For them it is the conclusion of one journey and the beginning of another. The journey they are beginning is of serving God as deacons and priests in his church, having just completed up to three years of training.

Before that, came a long process of what we refer to as testing of vocation – seeking, with the help of others, to discern whether or not they are being called to this particular life. I say life rather than work because being a deacon or priest is a way of life rather than a job.

The word vocation comes from the Latin word meaning to call. Clergy talk about what they do as a calling. Sometimes - but not often - you hear doctors and nurses and a few others using the same language. Sadly, hardly anyone else seems to think of their life in terms of vocation nowadays.

This represents quite a shift. A generation or two ago, very many more people in a range of occupations would have understood their lives in terms of a calling.

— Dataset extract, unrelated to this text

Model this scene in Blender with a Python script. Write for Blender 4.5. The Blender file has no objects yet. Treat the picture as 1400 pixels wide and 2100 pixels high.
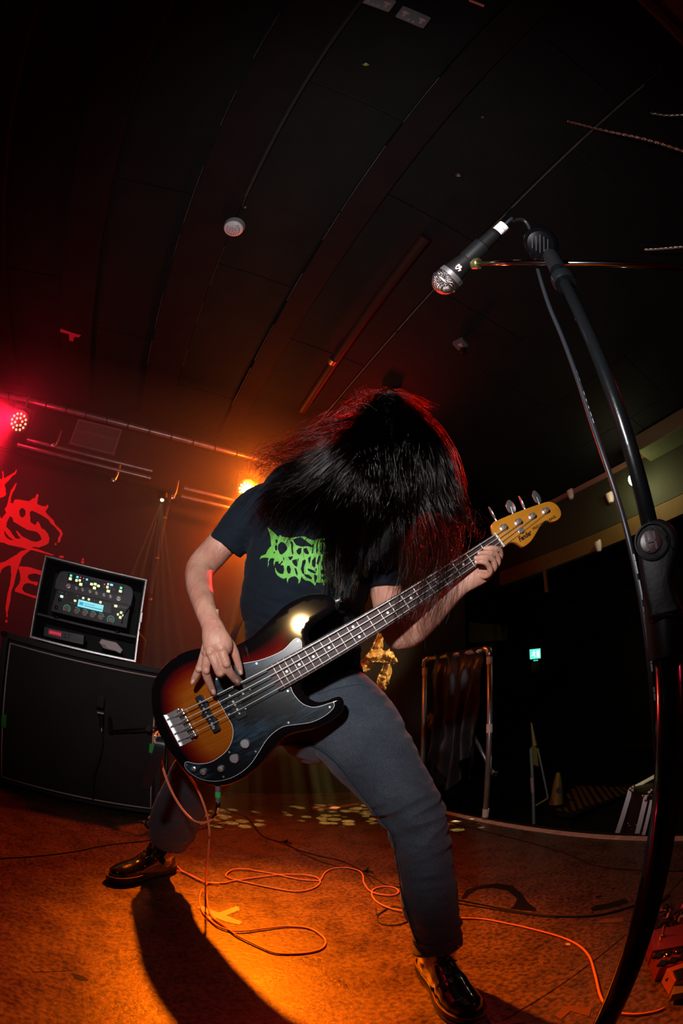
import bpy, bmesh, math, random
import numpy as np
from mathutils import Vector, Matrix, noise
from mathutils.bvhtree import BVHTree
random.seed(7); RNG = np.random.default_rng(7)
scene = bpy.context.scene
COL = scene.collection
V = Vector
# ------------------------------------------------------------------ camera (16 mm fisheye on full frame, portrait)
CAM_H = 0.78
PITCH, ROLL, LENS = math.radians(24.5), math.radians(2.6), 16.0
_z = V((math.sin(ROLL)*math.cos(PITCH), math.cos(ROLL)*math.cos(PITCH), -math.sin(PITCH)))
_f = V((0, 0, -1)); _h = (_f - _z*_f.dot(_z)).normalized(); _r = _h.cross(_z)
CAMROT = Matrix((_r, _h, _z))
cd = bpy.data.cameras.new('camera'); cam = bpy.data.objects.new('camera', cd); COL.objects.link(cam)
cd.type = 'PANO'; cd.sensor_fit = 'VERTICAL'; cd.sensor_width = 24; cd.sensor_height = 36
for holder in (cd, getattr(cd, 'cycles', None)):
    try:
        holder.panorama_type = 'FISHEYE_EQUISOLID'; holder.fisheye_lens = LENS; holder.fisheye_fov = math.pi
    except Exception: pass
cd.clip_start = 0.02; cd.clip_end = 60
cam.matrix_world = Matrix.Translation((0, 0, CAM_H)) @ CAMROT.to_4x4()
scene.camera = cam
scene.view_settings.view_transform = 'Standard'; scene.view_settings.look = 'None'
scene.view_settings.gamma = 1; scene.view_settings.use_curve_mapping = False
scene.view_settings.exposure = 0.0
w = bpy.data.worlds.new('world'); scene.world = w; w.use_nodes = True
w.node_tree.nodes['Background'].inputs[0].default_value = (0.004, 0.006, 0.006, 1)
w.node_tree.nodes['Background'].inputs[1].default_value = 0.3

def ray(x, y):
    X = (x-700)/2100*36; Y = -(y-1050)/2100*36
    r = math.hypot(X, Y); th = 2*math.asin(r/(2*LENS)); s = math.sin(th)/max(r, 1e-9)
    return CAMROT @ V((X*s, Y*s, -math.cos(th)))
EYE = V((0, 0, CAM_H))
def pd(x, y, d): return EYE + ray(x, y)*d                       # a point at distance d
def pY(x, y, Y): r = ray(x, y); return EYE + r*(Y/r.y)            # a point at depth Y
def pz(x, y, z): r = ray(x, y); return EYE + r*((z-CAM_H)/r.z)    # a point at height z
RA = math.radians(26); WX = V((math.cos(RA), math.sin(RA), 0)); WU = V((-math.sin(RA), math.cos(RA), 0))
def room(s, t, z=0): return WX*s + WU*t + V((0, 0, z))            # room axes: s along the back wall, t towards it
def st(p): return p.dot(WX), p.dot(WU)
def pt(x, y, t): r = ray(x, y); return EYE + r*(t/r.dot(WU))       # a point on the plane t = const
def ps(x, y, s): r = ray(x, y); return EYE + r*(s/r.dot(WX))
ROOMROT = Matrix.Rotation(RA, 4, 'Z')

# ------------------------------------------------------------------ lights
def look(o, target):
    d = (V(target) - o.location).normalized(); o.rotation_euler = d.to_track_quat('-Z', 'Y').to_euler()
def spot(name, loc, target, power, color, angle, blend=0.5, radius=0.03):
    l = bpy.data.lights.new(name, 'SPOT'); l.energy = power; l.color = color; l.spot_size = math.radians(angle)
    l.spot_blend = blend; l.shadow_soft_size = radius
    o = bpy.data.objects.new(name, l); COL.objects.link(o); o.location = loc; look(o, target); return o
ORANGE_LAMP = pt(506, 1004, 3.1); RED_LAMP = pt(38, 865, 3.1); BEAM_LAMP = pt(333, 1022, 3.15)
YEL_LAMP = pd(1295, 985, 4.3)
spot('camera_flash', (-0.20, 0.02, 1.12), (0.03, 0.95, 1.62), 66, (1.0, 0.965, 0.96), 150, 1.0, 0.03)
spot('orange_stage_light', ORANGE_LAMP - WU*0.12, pz(600, 1960, 0), 1400, (1.0, 0.165, 0.001), 34, 1.0, 0.05)
spot('orange_spill_light', ORANGE_LAMP - WU*0.10, ORANGE_LAMP + V((0.2, -0.6, -1.0)), 240, (1.0, 0.08, 0.0), 60, 1.0, 0.05)
spot('red_stage_light', RED_LAMP - WU*0.10, RED_LAMP + V((-0.7, -0.7, -0.8)), 330, (1.0, 0.006, 0.03), 130, 1.0, 0.06)
spot('red_banner_fill', (-2.9, 0.9, 2.4), (-2.2, 2.6, 1.4), 130, (1.0, 0.03, 0.05), 52, 0.9, 0.1)  # unseen lamp out of frame, added to brighten the banner's red ink
RED2_LAMP = pt(765, 1015, 3.1)
spot('red_rim_light', RED2_LAMP - WU*0.12, (0.2, 1.0, 1.5), 230, (1.0, 0.03, 0.012), 46, 0.8, 0.06)
spot('red_haze_light', RED2_LAMP - WU*0.10, RED2_LAMP + V((-0.2, -1, -0.05)), 60, (1.0, 0.012, 0.012), 120, 1.0, 0.06)
for nm_, lp_, pw_, cl_ in (('orange_lamp_glow', ORANGE_LAMP, 34, (1.0, 0.13, 0.003)), ('red_lamp_glow', RED_LAMP, 9, (1.0, 0.01, 0.04))):
    l = bpy.data.lights.new(nm_, 'POINT'); l.energy = pw_; l.color = cl_; l.shadow_soft_size = 0.05
    o = bpy.data.objects.new(nm_, l); COL.objects.link(o); o.location = lp_ - WU*0.14
spot('gold_cloth_fill', YEL_LAMP - V((0.15, 0.1, 0.05)), pt(775, 1355, 3.05), 420, (1.0, 0.72, 0.35), 13, 0.8, 0.02)  # narrow spot added to brighten the gold cloth
spot('red_side_fill', (2.3, 0.5, 2.4), (0.75, 0.6, 0.5), 26, (1.0, 0.01, 0.06), 40, 0.8, 0.06)  # unseen lamp added to redden the pedals and mic stand
spot('yellow_lamp_light', YEL_LAMP - V((0.16, 0.12, 0.0)), YEL_LAMP + V((0.25, 0.1, -0.25)), 9, (1.0, 0.9, 0.35), 165, 0.9, 0.03)

# ------------------------------------------------------------------ materials
def new_mat(name):
    m = bpy.data.materials.new(name); m.use_nodes = True; nt = m.node_tree
    return m, nt, nt.nodes['Principled BSDF']
def mat(name, color, rough=0.5, metal=0.0, spec=0.5, bump=0.0, bscale=40.0, var=0.0, vscale=6.0, coat=0.0, stretch=None, emit=None, estr=1.0, rvar=0.0):
    m, nt, b = new_mat(name)
    c = (*color[:3], 1)
    b.inputs['Base Color'].default_value = c; b.inputs['Roughness'].default_value = rough; b.inputs['Metallic'].default_value = metal
    b.inputs['Specular IOR Level'].default_value = spec; b.inputs['Coat Weight'].default_value = coat; b.inputs['Coat Roughness'].default_value = 0.06
    if emit:
        b.inputs['Emission Color'].default_value = (*emit, 1); b.inputs['Emission Strength'].default_value = estr
    if bump or var or rvar:
        tc = nt.nodes.new('ShaderNodeTexCoord'); mp = nt.nodes.new('ShaderNodeMapping'); nt.links.new(tc.outputs['Object'], mp.inputs[0])
        if stretch: mp.inputs['Scale'].default_value = stretch
    if bump:
        n = nt.nodes.new('ShaderNodeTexNoise'); n.inputs['Scale'].default_value = bscale; n.inputs['Detail'].default_value = 6
        nt.links.new(mp.outputs[0], n.inputs[0])
        bp = nt.nodes.new('ShaderNodeBump'); bp.inputs['Strength'].default_value = bump; bp.inputs['Distance'].default_value = 0.003
        nt.links.new(n.outputs[0], bp.inputs['Height']); nt.links.new(bp.outputs[0], b.inputs['Normal'])
    if var or rvar:
        n = nt.nodes.new('ShaderNodeTexNoise'); n.inputs['Scale'].default_value = vscale; n.inputs['Detail'].default_value = 8; n.inputs['Roughness'].default_value = 0.65
        nt.links.new(mp.outputs[0], n.inputs[0])
        if var:
            r = nt.nodes.new('ShaderNodeValToRGB'); r.color_ramp.elements[0].position = 0.3; r.color_ramp.elements[1].position = 0.7
            r.color_ramp.elements[0].color = (*[x*(1-var) for x in color[:3]], 1); r.color_ramp.elements[1].color = (*[min(1, x*(1+var)) for x in color[:3]], 1)
            nt.links.new(n.outputs[0], r.inputs[0]); nt.links.new(r.outputs[0], b.inputs['Base Color'])
        if rvar:
            mr = nt.nodes.new('ShaderNodeMapRange'); mr.inputs[1].default_value = 0.3; mr.inputs[2].default_value = 0.7
            mr.inputs[3].default_value = max(0.02, rough-rvar); mr.inputs[4].default_value = min(1, rough+rvar)
            nt.links.new(n.outputs[0], mr.inputs[0]); nt.links.new(mr.outputs[0], b.inputs['Roughness'])
    return m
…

I had some fascinating conversations a couple of years ago with a very elderly man who was an expert in repairing clocks. Having been apprenticed at the age of fourteen, and ridden a bike twelve miles to get to work every day for the first few years of his working life, at the age of ninety he was still repairing clocks. It was his life and he loved it. He believed that he was called to do it and that he was performing a real service in doing so, which he was. 

When people no longer understand what they do as a calling, much is lost. Jobs are done just to pay the bills and without any larger object in mind. To speak of vocation is to speak of being part of a larger vision, it is to understand one's life to have a particular purpose.

Without a sense of vocation, it is all too easy for life to lack that purpose and for empty materialism to follow. That does not makes for happiness.

+John (Bishop John signature)

Having a call, of course, implies that someone is calling you. That someone is God and leaving God out of life seldom leads to happiness, either.